久元 喜造ブログ

伊吹衆院議長の解散詔書読み上げ。

11月21日、衆議院解散の日、椿事がありました。
午後1時すぎ、国会で伊吹文明衆院議長が壇上から「日本国憲法第7条により、衆議院を解散する」と解散詔書を読み上げたとき、一部の国会議員が「万歳!」と叫び始めたのです。
これは、慣例に従った行動だったようです。
ところが、この光景を見た伊吹議長は、臆することなく、「御名御璽。平成26年11月21日 内閣総理大臣 安倍晋三。

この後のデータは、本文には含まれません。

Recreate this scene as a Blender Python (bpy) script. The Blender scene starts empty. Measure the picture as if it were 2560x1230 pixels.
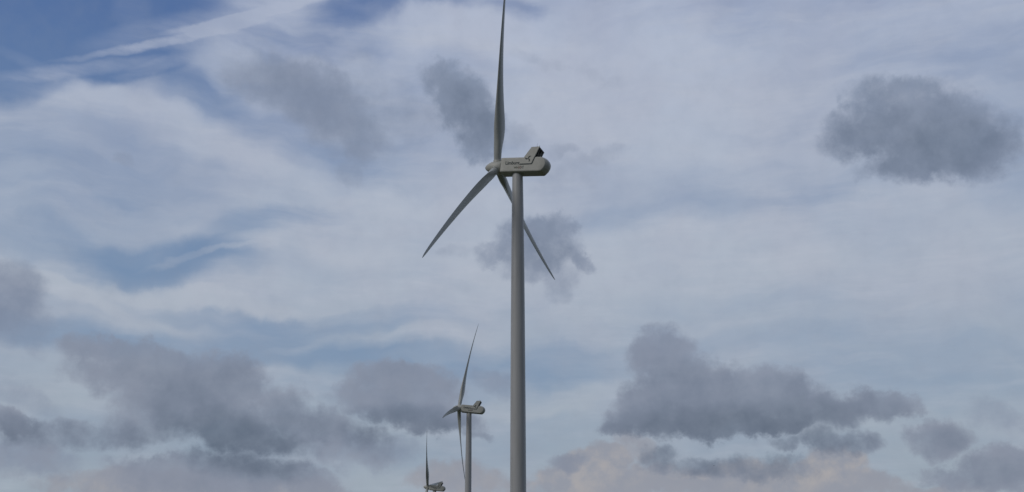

以上です」と述べ、「万歳はここでやってください!」と一喝したのです。
議場に戸惑った雰囲気が漂いながらも、一斉に万歳三唱が行われたそうです。

極めて的確な、そして見事な判断だったと思います。
憲法第7条によれば、衆議院の解散は、内閣の助言と承認により、天皇が国民のために行う国事行為です。
解散詔書は、この憲法の規定を体現しており、この中の「内閣総理大臣」は、内閣を代表する立場の内閣総理大臣であることは明らかです。
マスメディアの論調を含め、衆議院の解散は「総理の専権」であることが常識になっており、政治的にはそうかもしれませんが、制度的には、内閣総理大臣の独断で行うことができるわけではなく、内閣の助言と承認により、天皇が行います。
国政は憲法の規定に則って運営されなければならず、その重要な場面である衆議院の解散が憲法の規定に従って行われるためには、解散詔書が議場で最後まで読み上げられなければならないことは自明です。
これまでの悪しき慣行を踏襲せず、本来の姿を現出させた伊吹衆議院議長は、見事にその職責を果たされたと申せましょう。

総務省自治行政局にいたとき、道州制や大都市制度などについて何度かご説明に上がったことがありますが、実に的を射たご下問とご指摘をいただいたことを想い起こします。